The terms of the partnership agreement, considered from the present, may appear hard. But even a court of equity cannot grant relief from a legal contract entered into freely and understanding^,, and from time to time reaffirmed and complied with without complaint for a quarter of a century. Especially is this true, when the party seeking such relief admits its execution, and does not allege and prove deceit, fraud, duress, or that he was in some way overreached in its execution.

As was said by this court in Blake v. Pine Mountain Iron & Coal Co., 76 Fed. 624, 22 C. C. A. 430:

“It is just these hardships which a court of equity cannot relieve by rescinding contracts, or making new ones by construction, through the process-of balancing blame for nonperformance, and going into parol proof of other or different intentions than those expressed in the contracts themselves, intentions relating to failures not anticipated at the time the contracts were-made, or not provided for .by the terms of the agreement, as they would have-been if the parties had not been improvident in neglecting such protection as-was open to them against possible failure and change of conditions. The reasonableness of a contract, its fairness and. justice, are to be determined as of the time when the parties entered into it, and so of the intentions involved in the construction of their agreements, and none of these are to be influenced by the force of subsequent changes in events or circumstances. Fry, Spec. Perf. p. 193, c. 6. It may be an improvident contract, but improvidence or inadequacy does not determine a court of equity to rescind, or to decree against specific performance.”

The defendant, however, under the terms of a partnership which his counsel insist are hard and unconscionable, began as a bankrupt, and in a quarter of a century has accumulated an estate amounting to nearly $1,000,000, and withdrew from the business during this-time quite a quarter of a million for expenses.

This bill, however, is not brought to enforce specific performance of a contract,- but rather to dissolvé a partnership and to wind up its business, which is quite another proposition.

We come now to consider the two errors assigned and pressed upon our attention by the complainant.

First. It is insisted that the Circuit Court erred in decreeing that the contract of February 3, 1896, was binding on the parties only until the date of the decree dissolving the partnership. The agreement of February 3, 1896, was an account stated of past transactions, and contained stipulations regarding the future conduct of the business. This agreement is not an article or a contract of copartnership. It is evidence tending to show that a copartnership existed. That copartnership ceased to exist when it was dissolved by a decree of *957the Circuit Court, and it is proper that the business be wound up as of the date of the dissolution of the partnership.
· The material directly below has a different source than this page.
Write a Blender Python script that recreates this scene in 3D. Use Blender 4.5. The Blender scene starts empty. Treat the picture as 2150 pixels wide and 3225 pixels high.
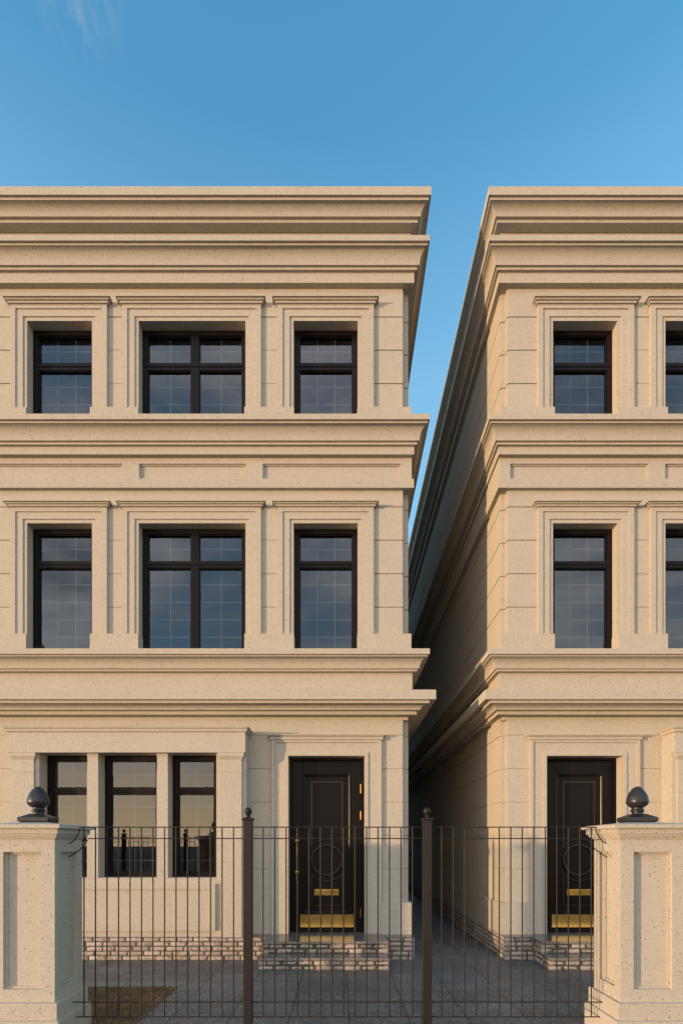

Second. It is insisted that the court erred in decreeing that in case there was sufficient property of the partnership when sold to bring an amount sufficient to pay to Ruggles the amount found due him from the business, that in that event, the shares of stock belonging to the partnership in the lumber company and in the railroad company should be divided equally between complainant and defendant. This presents the question as to whether or not the stock in the two corporations shall be sold or divided in specie. The general rule it that a sale shall be had of what remains of partnership property after the debts are paid. The reason of the rule is that a sale furnishes the best means of ascertaining the value of the property, and its equal division. 3 Bates on Partnership, 974. But under the facts in this case, we think the question addressed itself to the sound discretion of the court. In the exercise of that discretion, the trial judge decreed that said shares of stock should be divided equally between the complainant and defendant, unless it become necessary to sell them in order to pay debts of the firm, and in that event, only enough thereof should be sold as will be sufficient to pay any debts remaining unpaid after all the other property of the firm had been exhausted. The decision of a question which is within the discretion of the trial judge will not be disturbed on appeal, except it clearly appears that such discretion was abused. It does not appear that there was an abuse of this discretion in this case. Each share of stock is of equal value. The entire amount of stock is susceptible of equal and exact division in specie. If there is no need of its sale to pay debts, it should be divided as decreed by the court below. Kelley v. Shay, 206 Pa. 205, 55 Atl. 925; Harper v. Lamping, 33 Cal. 641. Each of these assignments is without merit.

The remaining errors assigned by complainant were abandoned at the hearing.

Upon the whole case, we are satisfied with the holdings of the court below, and its decree is affirmed.